The President’s nominee for the Deputy Minister of Finance portfolio, Mrs Mona Helen Kabuki Quartey, last Friday showed that she meant business when she renounced her United States citizenship so as to take up the appointment.

Although her document submitted to the Appointments Committee of Parliament showed that she had successfully renounced her US citizenship just a day earlier on Thursday, July 10, her swift responses  indicated that she was ready to take up the post.

Mrs Quartey explained that she proceeded to renounce her US citizenship right after President John Mahama had told her of the nomination days earlier, but that the processes were completed on July 10, 2014.

 

Controversial issues

Answering questions on controversial issues relating to Ghana’s economy to the admiration of the committee members, she said it was not illegal to transport US$3 million to the Black Stars in Brazil, if it was covered by a certificate.
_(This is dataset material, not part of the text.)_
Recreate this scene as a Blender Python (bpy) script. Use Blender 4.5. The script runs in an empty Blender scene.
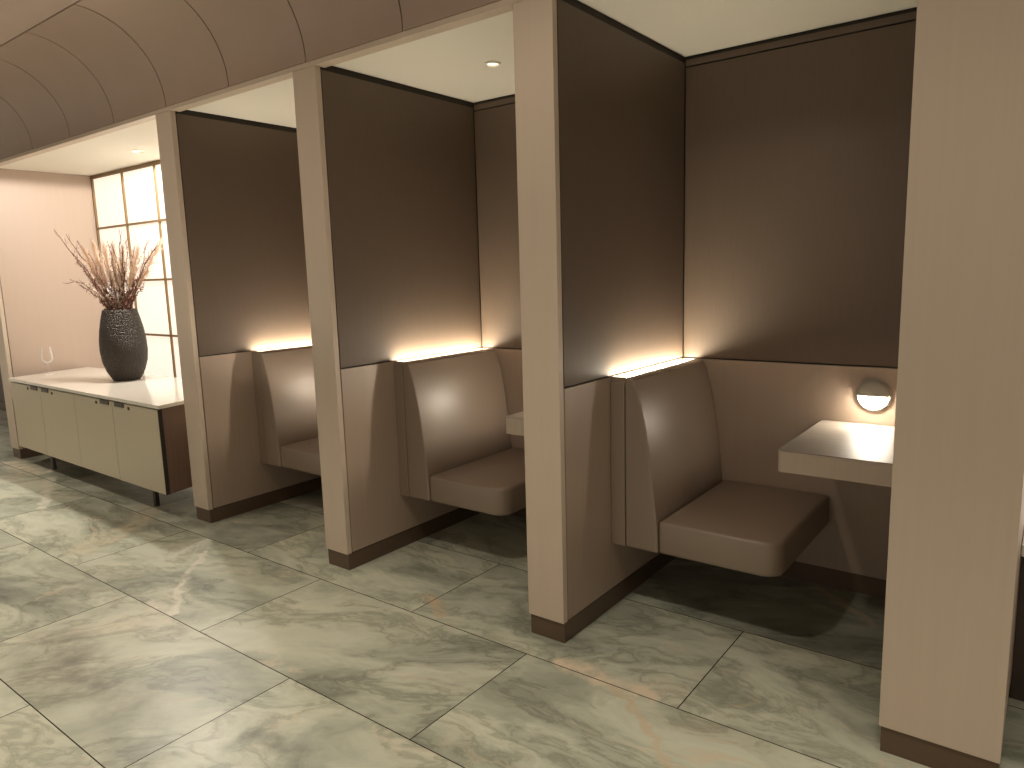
import bpy, bmesh, math, random
from mathutils import Vector, Matrix
random.seed(7)
C = bpy.context.scene.collection
PI = math.pi

# ------------------------------------------------------------------ camera
F_PX, YAW, PITCH, ROLL = 718.97, -0.652, 0.1524, -0.0289
CAM = Vector((1.5772, -2.2842, 1.5))
cy, sy = math.cos(YAW), math.sin(YAW)
cp, sp = math.cos(PITCH), math.sin(PITCH)
cr, sr = math.cos(ROLL), math.sin(ROLL)
fwd = Vector((sy*cp, cy*cp, -sp))
rgt = Vector((cy, -sy, 0))
upv = rgt.cross(fwd)
r2 = cr*rgt + sr*upv
u2 = -sr*rgt + cr*upv
cd = bpy.data.cameras.new('camera')
cam = bpy.data.objects.new('camera', cd)
C.objects.link(cam)
cam.matrix_world = Matrix(((r2.x, u2.x, -fwd.x, CAM.x), (r2.y, u2.y, -fwd.y, CAM.y), (r2.z, u2.z, -fwd.z, CAM.z), (0, 0, 0, 1)))
cd.sensor_width = 36
cd.lens = F_PX/1024*36
cd.clip_start = 0.02
bpy.context.scene.camera = cam

# ------------------------------------------------------------------ light
vs = bpy.context.scene.view_settings
vs.view_transform = 'Standard'
vs.look = 'None'
vs.gamma = 1
vs.use_curve_mapping = False
vs.exposure = 0.0
w = bpy.data.worlds.new('lounge')
bpy.context.scene.world = w
w.use_nodes = True
w.node_tree.nodes['Background'].inputs[0].default_value = (1.0, 0.88, 0.74, 1)
w.node_tree.nodes['Background'].inputs[1].default_value = 0.50

WARM = (1.0, 0.87, 0.71)
CORRIDOR_X = (-5.9, -2.95, 0.03, 3.0)
FILL_X = (-4.4, -1.46, 1.5)
CORRIDOR_W = 112
CORRIDOR_WIDE_W = 28
UPLIGHT_W = 18
BOOTH_W = 2.5
NICHE_W = 135
LED_E = 64.0
LED_BRIGHT_E = 82.0
SCONCE_E = 128.0
SCONCE_BRIGHT_E = 330.0
PANE_E = 0.96

def spot(name, loc, power, size=2.6, blend=0.6, rad=0.04, col=WARM):
    l = bpy.data.lights.new(name, 'SPOT')
    l.energy = power; l.spot_size = size; l.spot_blend = blend
    l.shadow_soft_size = rad; l.color = col
    o = bpy.data.objects.new(name, l)
    o.location = loc
    C.objects.link(o)
    return o
for x in CORRIDOR_X:
    spot('corridor_spot', (x, -1.2, 2.925), CORRIDOR_W*(0.45 if x == -2.95 else 1.0), 1.6, 1.0, 0.12)
    spot('corridor_spot', (x, -1.2, 2.925), CORRIDOR_WIDE_W*(0.3 if x == -2.95 else 1.0), 2.75, 0.45, 0.05)
for x in FILL_X:
    spot('corridor_spot', (x, -1.35, 2.925), CORRIDOR_W*0.8, 1.3, 1.0, 0.12)  # extra narrow lamps, added to brighten the floor between the others
# unseen uplight, added to brighten the cove and the corridor ceiling
al = bpy.data.lights.new('fill_uplight', 'AREA')
al.shape = 'RECTANGLE'; al.size = 11; al.size_y = 0.12; al.energy = UPLIGHT_W; al.color = WARM
ao = bpy.data.objects.new('fill_uplight', al)
ao.location = (-2.2, -3.3, 2.45)
ao.rotation_euler = Vector((0, -0.45, -1)).to_track_quat('Z', 'X').to_euler()
C.objects.link(ao)

# ------------------------------------------------------------------ materials
def mat(name, col, rough=0.5, metal=0.0, spec=0.5):
    m = bpy.data.materials.new(name)
    m.use_nodes = True
    b = m.node_tree.nodes['Principled BSDF']
    b.inputs['Base Color'].default_value = (*col, 1)
    b.inputs['Roughness'].default_value = rough
    b.inputs['Metallic'].default_value = metal
    b.inputs['Specular IOR Level'].default_value = spec
    return m
def nodes(m):
    return m.node_tree.nodes, m.node_tree.links, m.node_tree.nodes['Principled BSDF']
def ramp(N, stops, interp='LINEAR'):
    r = N.new('ShaderNodeValToRGB')
    e = r.color_ramp.elements
    r.color_ramp.interpolation = interp
    while len(e) < len(stops): e.new(0.5)
    for k, (p, c) in enumerate(stops):
        e[k].position = p
        e[k].color = (*c, 1) if len(c) == 3 else c
    return r
def veneer(name, c1, c2, rough=0.42, scale=(26, 26, 0.7), spec=0.4):
    m = mat(name, c1, rough, spec=spec)
    N, L, b = nodes(m)
    tc = N.new('ShaderNodeTexCoord')
    mp = N.new('ShaderNodeMapping'); mp.inputs['Scale'].default_value = scale
    nz = N.new('ShaderNodeTexNoise'); nz.inputs['Scale'].default_value = 2.2; nz.inputs['Detail'].default_value = 5
    rp = ramp(N, [(0.3, c1), (0.7, c2)])
    L.new(tc.outputs['Object'], mp.inputs[0]); L.new(mp.outputs[0], nz.inputs['Vector'])
    L.new(nz.outputs[0], rp.inputs[0]); L.new(rp.outputs[0], b.inputs['Base Color'])
    return m
def leather(name, col, rough, bump=0.12, spec=0.5):
    m = mat(name, col, rough, spec=spec)
    N, L, b = nodes(m)
    tc = N.new('ShaderNodeTexCoord')
    v = N.new('ShaderNodeTexVoronoi'); v.inputs['Scale'].default_value = 320
    n = N.new('ShaderNodeTexNoise'); n.inputs['Scale'].default_value = 5; n.inputs['Detail'].default_value = 3
    a = N.new('ShaderNodeMath'); a.operation = 'MULTIPLY_ADD'; a.inputs[1].default_value = 0.08
    bm_ = N.new('ShaderNodeBump'); bm_.inputs['Strength'].default_value = bump; bm_.inputs['Distance'].default_value = 0.012
    L.new(tc.outputs['Object'], v.inputs['Vector']); L.new(tc.outputs['Object'], n.inputs['Vector'])
    L.new(v.outputs['Distance'], a.inputs[0]); L.new(n.outputs[0], a.inputs[2])
    L.new(a.outputs[0], bm_.inputs['Height']); L.new(bm_.outputs[0], b.inputs['Normal'])
    return m
def emit(name, col, strength):
    m = mat(name, col, 0.5)
    b = m.node_tree.nodes['Principled BSDF']
    b.inputs['Emission Color'].default_value = (*col, 1)
    b.inputs['Emission Strength'].default_value = strength
    return m

M = {}
M['taupe'] = veneer('taupe_veneer', (0.575, 0.475, 0.375), (0.595, 0.492, 0.39))
M['niche_lit'] = veneer('niche_lit_veneer', (0.50, 0.39, 0.315), (0.515, 0.402, 0.325))  # post veneer again, with the niche's lit tone put into its colour
M['cove'] = veneer('cove_veneer', (0.365, 0.272, 0.212), (0.38, 0.285, 0.222), 0.5, (2, 2, 2))
M['upper'] = veneer('dark_taupe_wallcovering', (0.126, 0.090, 0.065), (0.135, 0.097, 0.070), 0.5, (60, 60, 3))
M['lower'] = veneer('taupe_lacquer_panel', (0.395, 0.307, 0.24), (0.415, 0.323, 0.253), 0.4)
M['ceiling'] = veneer('ceiling_veneer', (0.45, 0.35, 0.285), (0.48, 0.375, 0.305), 0.5, (2, 2, 2))
M['reveal'] = mat('dark_reveal', (0.025, 0.018, 0.013), 0.7)
M['skirting'] = mat('bronze_skirting', (0.135, 0.09, 0.06), 0.35, 0.3)
M['white'] = mat('cream_ceiling_paint', (0.84, 0.80, 0.70), 0.8)
M['leather'] = leather('taupe_leather', (0.26, 0.20, 0.152), 0.40, 0.1, 0.65)
M['table'] = veneer('grey_wood_laminate', (0.27, 0.235, 0.195), (0.33, 0.295, 0.25), 0.5, (2.5, 40, 2.5))
M['table_edge'] = veneer('taupe_table_edge', (0.50, 0.41, 0.325), (0.53, 0.44, 0.35), 0.4)
M['led'] = emit('warm_led_diffuser', (1.0, 0.88, 0.67), LED_E)
M['led_bright'] = emit('warm_led_diffuser_full', (1.0, 0.88, 0.67), LED_BRIGHT_E)
M['sconce_glow_bright'] = emit('sconce_glow_full', (1.0, 0.88, 0.71), SCONCE_BRIGHT_E)
M['sconce_shade'] = mat('sconce_white_metal', (0.40, 0.37, 0.31), 0.45)
M['sconce_glow'] = emit('sconce_glow', (1.0, 0.88, 0.71), SCONCE_E)
M['pane'] = emit('backlit_pane', (1.0, 0.86, 0.71), PANE_E)
M['pane'].node_tree.nodes['Principled BSDF'].inputs['Base Color'].default_value = (0.35, 0.33, 0.30, 1)
M['brass'] = mat('bronze_glazing_bar', (0.23, 0.15, 0.07), 0.4, 0.4)
M['stone'] = mat('white_polished_top', (0.80, 0.76, 0.68), 0.12)
M['door'] = mat('champagne_lacquer', (0.53, 0.465, 0.335), 0.35)
M['pull'] = mat('bronze_pull', (0.10, 0.08, 0.055), 0.35, 0.5)
M['black'] = mat('black_lock', (0.012, 0.01, 0.008), 0.4)
M['side'] = veneer('walnut_side', (0.16, 0.10, 0.068), (0.20, 0.13, 0.088), 0.4)
M['twig'] = mat('dry_twig', (0.12, 0.055, 0.036), 0.8)
M['bud'] = mat('dry_bud', (0.30, 0.14, 0.10), 0.85)
M['blossom'] = mat('pale_blossom', (0.78, 0.66, 0.54), 0.85)
M['plume'] = mat('peach_plume', (0.80, 0.62, 0.48), 0.9)
M['glow_lens'] = emit('downlight_lens', (1.0, 0.85, 0.65), 3.0)
M['dark_wood'] = mat('dark_cabinet', (0.05, 0.032, 0.024), 0.45)

# vase: dark stoneware with raised dimples
M['vase'] = mat('dark_stoneware', (0.040, 0.029, 0.021), 0.5)
N, L, b = nodes(M['vase'])
tc = N.new('ShaderNodeTexCoord'); v = N.new('ShaderNodeTexVoronoi'); v.inputs['Scale'].default_value = 95
bp = N.new('ShaderNodeBump'); bp.inputs['Strength'].default_value = 1.0; bp.inputs['Distance'].default_value = 0.012
L.new(tc.outputs['Object'], v.inputs['Vector']); L.new(v.outputs['Distance'], bp.inputs['Height'])
bp.invert = True
L.new(bp.outputs[0], b.inputs['Normal'])

M['glass'] = bpy.data.materials.new('clear_glass')
M['glass'].use_nodes = True
N = M['glass'].node_tree.nodes; L = M['glass'].node_tree.links
N.remove(N['Principled BSDF'])
tb = N.new('ShaderNodeBsdfTransparent'); gb = N.new('ShaderNodeBsdfGlossy'); gb.inputs['Roughness'].default_value = 0.03
fr = N.new('ShaderNodeLayerWeight'); fr.inputs[0].default_value = 0.3
ed = N.new('ShaderNodeBsdfTranslucent'); ed.inputs[0].default_value = (1, 1, 1, 1)
em = N.new('ShaderNodeMixShader'); em.inputs[0].default_value = 0.6
L.new(gb.outputs[0], em.inputs[1]); L.new(ed.outputs[0], em.inputs[2])
ms_ = N.new('ShaderNodeMixShader')
L.new(fr.outputs[0], ms_.inputs[0]); L.new(tb.outputs[0], ms_.inputs[1]); L.new(em.outputs[0], ms_.inputs[2])
L.new(ms_.outputs[0], N['Material Output'].inputs[0])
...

Asked by Mr Samuel Atta Akyea, MP for Abuakwa South, whether it was good to do propaganda with the economy, Mrs Quartey replied, “Politics should be about speaking the truth. It is about the people, not about political parties all the time. There is nothing about the economy that we have to play politics with.”

On the weakening local currency, she said Ghana would gain more revenue if it exported more. “We should look at value additions in the agriculture, oil and gas industries to gain more revenue and not import things we should be able to do ourselves,” he recommended, adding that the term excessive borrowing was relative. Mrs Quartey added: “We borrow to invest in projects for our people. It would assist us to borrow prudently so we are able to pay.” 

 

Redenomination, mining and VAT

Asked by Mr Samuel Okudzeto Ablakwa, MP for North Tongu, for her view on the redenomination of the cedi in 2007 by then Bank of Ghana Governor Dr Paul Acquah, she said quoting of big figures then was not helpful and believed the governor knew what was best for Ghana at the time.

Promising to help promote the local content policy in any contract signed, Mrs Quartey urged the government to assist mining companies to gain more from their operations, as they were in a high-risk venture.

“For instance, the cost of producing an ounce of gold which was $180 is now between $800 and $1000. We should look at supporting mining companies.” She also proposed formalising the operations of ‘galamsey’ miners so they do not destroy the environment and could also be taxed.

Responding to a question on the newly introduced Value Added Tax on core non-banking services, the Deputy Minister of Finance designate said in her view, Ghanaians were not being over-taxed because the amount charged was negligible on small transactions.